**GIVEN PROBLEM**
From the first line of the data below through the line holding "COL = scene.collection", output each line exactly and leave the pictures out.

**PROVIDED MATERIAL**
* * * * *
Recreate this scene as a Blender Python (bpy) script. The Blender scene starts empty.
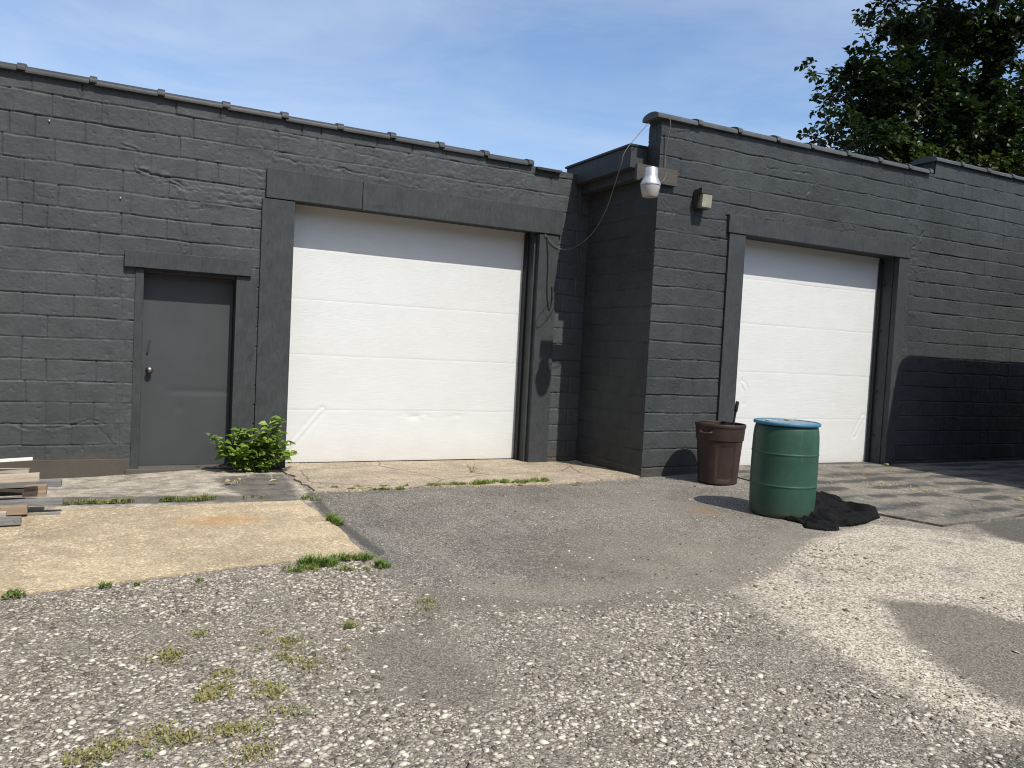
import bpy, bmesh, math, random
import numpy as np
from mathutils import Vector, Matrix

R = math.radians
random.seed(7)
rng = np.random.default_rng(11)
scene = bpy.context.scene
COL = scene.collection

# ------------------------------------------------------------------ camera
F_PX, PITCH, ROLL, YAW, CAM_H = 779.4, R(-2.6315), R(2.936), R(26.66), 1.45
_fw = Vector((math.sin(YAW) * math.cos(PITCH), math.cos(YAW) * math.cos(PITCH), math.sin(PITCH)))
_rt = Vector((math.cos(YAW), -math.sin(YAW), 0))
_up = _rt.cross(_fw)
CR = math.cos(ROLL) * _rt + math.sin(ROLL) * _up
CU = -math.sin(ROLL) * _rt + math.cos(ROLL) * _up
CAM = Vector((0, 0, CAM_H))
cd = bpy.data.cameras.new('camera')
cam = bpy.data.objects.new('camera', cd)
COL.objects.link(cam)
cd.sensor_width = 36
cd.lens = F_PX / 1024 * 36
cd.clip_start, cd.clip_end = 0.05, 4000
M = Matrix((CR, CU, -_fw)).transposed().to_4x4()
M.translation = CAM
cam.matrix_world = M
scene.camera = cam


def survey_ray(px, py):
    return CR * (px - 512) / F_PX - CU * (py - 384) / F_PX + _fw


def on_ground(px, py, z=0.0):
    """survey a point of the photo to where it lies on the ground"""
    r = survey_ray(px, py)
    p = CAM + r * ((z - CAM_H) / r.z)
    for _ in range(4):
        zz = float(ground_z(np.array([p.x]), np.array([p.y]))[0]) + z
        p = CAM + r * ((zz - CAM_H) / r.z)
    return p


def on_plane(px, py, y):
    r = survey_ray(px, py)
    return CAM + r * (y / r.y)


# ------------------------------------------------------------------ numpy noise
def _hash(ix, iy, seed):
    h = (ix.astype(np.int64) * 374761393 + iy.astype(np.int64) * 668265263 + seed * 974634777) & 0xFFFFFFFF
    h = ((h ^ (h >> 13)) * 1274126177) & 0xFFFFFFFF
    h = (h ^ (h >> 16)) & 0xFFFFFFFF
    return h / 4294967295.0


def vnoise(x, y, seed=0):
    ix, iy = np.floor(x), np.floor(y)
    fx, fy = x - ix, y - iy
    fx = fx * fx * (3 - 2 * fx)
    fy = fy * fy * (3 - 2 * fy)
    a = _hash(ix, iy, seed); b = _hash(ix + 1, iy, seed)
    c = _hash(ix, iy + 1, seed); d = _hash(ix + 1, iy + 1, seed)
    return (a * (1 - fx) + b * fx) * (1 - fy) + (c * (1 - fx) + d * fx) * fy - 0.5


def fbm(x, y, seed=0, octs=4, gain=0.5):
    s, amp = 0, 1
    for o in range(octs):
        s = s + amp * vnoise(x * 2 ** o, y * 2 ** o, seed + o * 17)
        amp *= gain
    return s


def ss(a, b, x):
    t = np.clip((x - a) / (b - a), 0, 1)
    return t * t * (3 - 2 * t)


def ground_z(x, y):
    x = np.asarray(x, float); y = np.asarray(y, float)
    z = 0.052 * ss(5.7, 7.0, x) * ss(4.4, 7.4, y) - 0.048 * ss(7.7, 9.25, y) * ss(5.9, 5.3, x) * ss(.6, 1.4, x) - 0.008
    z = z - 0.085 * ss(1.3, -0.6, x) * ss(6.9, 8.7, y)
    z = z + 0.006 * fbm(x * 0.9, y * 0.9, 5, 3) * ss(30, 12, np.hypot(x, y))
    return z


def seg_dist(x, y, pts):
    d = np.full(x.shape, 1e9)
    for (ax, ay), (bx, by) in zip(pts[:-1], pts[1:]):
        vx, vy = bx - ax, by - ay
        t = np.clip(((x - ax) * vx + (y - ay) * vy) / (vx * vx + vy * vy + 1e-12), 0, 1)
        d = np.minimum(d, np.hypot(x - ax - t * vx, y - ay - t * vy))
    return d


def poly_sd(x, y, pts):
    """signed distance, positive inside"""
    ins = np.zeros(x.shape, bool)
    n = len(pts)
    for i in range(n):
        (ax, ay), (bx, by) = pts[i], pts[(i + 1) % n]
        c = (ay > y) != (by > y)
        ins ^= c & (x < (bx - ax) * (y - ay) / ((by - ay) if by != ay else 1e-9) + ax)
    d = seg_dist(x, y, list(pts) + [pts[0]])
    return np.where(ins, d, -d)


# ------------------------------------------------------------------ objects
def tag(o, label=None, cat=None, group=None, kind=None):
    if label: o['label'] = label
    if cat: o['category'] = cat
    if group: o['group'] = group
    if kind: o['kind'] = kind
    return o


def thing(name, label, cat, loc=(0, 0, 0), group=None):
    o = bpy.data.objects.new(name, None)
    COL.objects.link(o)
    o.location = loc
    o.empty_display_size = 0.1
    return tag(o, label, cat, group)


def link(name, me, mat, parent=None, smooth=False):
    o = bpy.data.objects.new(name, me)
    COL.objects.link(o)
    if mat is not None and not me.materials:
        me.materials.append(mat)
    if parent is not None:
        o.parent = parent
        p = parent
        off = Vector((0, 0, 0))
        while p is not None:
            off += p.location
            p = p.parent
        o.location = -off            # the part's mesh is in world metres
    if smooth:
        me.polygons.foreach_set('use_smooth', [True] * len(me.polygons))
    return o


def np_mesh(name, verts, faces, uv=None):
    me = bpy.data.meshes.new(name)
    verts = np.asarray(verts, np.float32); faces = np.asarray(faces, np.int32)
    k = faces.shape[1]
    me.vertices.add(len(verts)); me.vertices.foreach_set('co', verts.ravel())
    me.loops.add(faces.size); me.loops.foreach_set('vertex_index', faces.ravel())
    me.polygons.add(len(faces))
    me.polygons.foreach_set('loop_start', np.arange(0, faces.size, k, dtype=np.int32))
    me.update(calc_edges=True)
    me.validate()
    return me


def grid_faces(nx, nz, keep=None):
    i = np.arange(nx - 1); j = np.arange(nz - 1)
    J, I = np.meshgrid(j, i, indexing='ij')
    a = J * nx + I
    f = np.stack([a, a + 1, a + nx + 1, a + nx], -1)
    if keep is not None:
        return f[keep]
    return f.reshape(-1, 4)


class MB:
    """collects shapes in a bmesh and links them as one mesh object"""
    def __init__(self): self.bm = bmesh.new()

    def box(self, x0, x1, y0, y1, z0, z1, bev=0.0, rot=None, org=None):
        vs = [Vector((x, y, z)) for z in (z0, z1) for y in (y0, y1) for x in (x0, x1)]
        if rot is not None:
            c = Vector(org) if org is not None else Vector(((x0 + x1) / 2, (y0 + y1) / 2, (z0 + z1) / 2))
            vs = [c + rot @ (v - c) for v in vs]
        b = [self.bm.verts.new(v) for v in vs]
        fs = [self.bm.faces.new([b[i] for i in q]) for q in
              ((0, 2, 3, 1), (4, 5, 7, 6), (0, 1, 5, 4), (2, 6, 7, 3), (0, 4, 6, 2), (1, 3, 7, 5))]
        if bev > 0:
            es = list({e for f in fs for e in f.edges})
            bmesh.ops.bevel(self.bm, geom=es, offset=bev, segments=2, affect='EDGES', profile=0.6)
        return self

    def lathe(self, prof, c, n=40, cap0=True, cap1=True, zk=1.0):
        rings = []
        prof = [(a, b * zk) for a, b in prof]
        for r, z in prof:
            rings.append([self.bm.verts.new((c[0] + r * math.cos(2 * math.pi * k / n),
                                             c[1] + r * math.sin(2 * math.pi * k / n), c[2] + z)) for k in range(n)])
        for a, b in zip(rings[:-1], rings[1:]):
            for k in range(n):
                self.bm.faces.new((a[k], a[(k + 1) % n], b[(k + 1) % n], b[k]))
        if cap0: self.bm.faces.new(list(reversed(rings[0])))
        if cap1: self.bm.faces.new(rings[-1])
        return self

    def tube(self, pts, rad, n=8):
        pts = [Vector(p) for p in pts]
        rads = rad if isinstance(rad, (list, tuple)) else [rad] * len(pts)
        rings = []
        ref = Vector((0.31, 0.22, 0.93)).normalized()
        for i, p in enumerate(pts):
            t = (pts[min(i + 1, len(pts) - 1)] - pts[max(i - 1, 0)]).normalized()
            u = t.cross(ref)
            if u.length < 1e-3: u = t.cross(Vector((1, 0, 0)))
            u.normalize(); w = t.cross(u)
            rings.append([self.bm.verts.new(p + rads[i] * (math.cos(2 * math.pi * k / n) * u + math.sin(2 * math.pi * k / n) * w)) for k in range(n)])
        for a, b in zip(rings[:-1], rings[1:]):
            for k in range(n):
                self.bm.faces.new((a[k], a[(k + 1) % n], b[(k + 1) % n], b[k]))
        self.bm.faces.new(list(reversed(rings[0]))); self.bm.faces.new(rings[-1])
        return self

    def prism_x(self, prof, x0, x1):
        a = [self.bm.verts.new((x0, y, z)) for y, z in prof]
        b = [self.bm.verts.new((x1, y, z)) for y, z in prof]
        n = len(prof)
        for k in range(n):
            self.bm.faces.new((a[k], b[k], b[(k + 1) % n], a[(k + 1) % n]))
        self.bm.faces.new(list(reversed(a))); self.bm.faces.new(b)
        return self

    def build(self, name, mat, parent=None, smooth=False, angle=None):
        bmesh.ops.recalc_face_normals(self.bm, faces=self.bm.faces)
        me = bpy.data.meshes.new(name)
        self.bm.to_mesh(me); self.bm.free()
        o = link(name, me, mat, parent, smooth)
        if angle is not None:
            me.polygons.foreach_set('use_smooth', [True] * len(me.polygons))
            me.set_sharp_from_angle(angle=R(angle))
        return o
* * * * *
**FINAL RESULT**
Recreate this scene as a Blender Python (bpy) script. The Blender scene starts empty.
import bpy, bmesh, math, random
import numpy as np
from mathutils import Vector, Matrix

R = math.radians
random.seed(7)
rng = np.random.default_rng(11)
scene = bpy.context.scene
COL = scene.collection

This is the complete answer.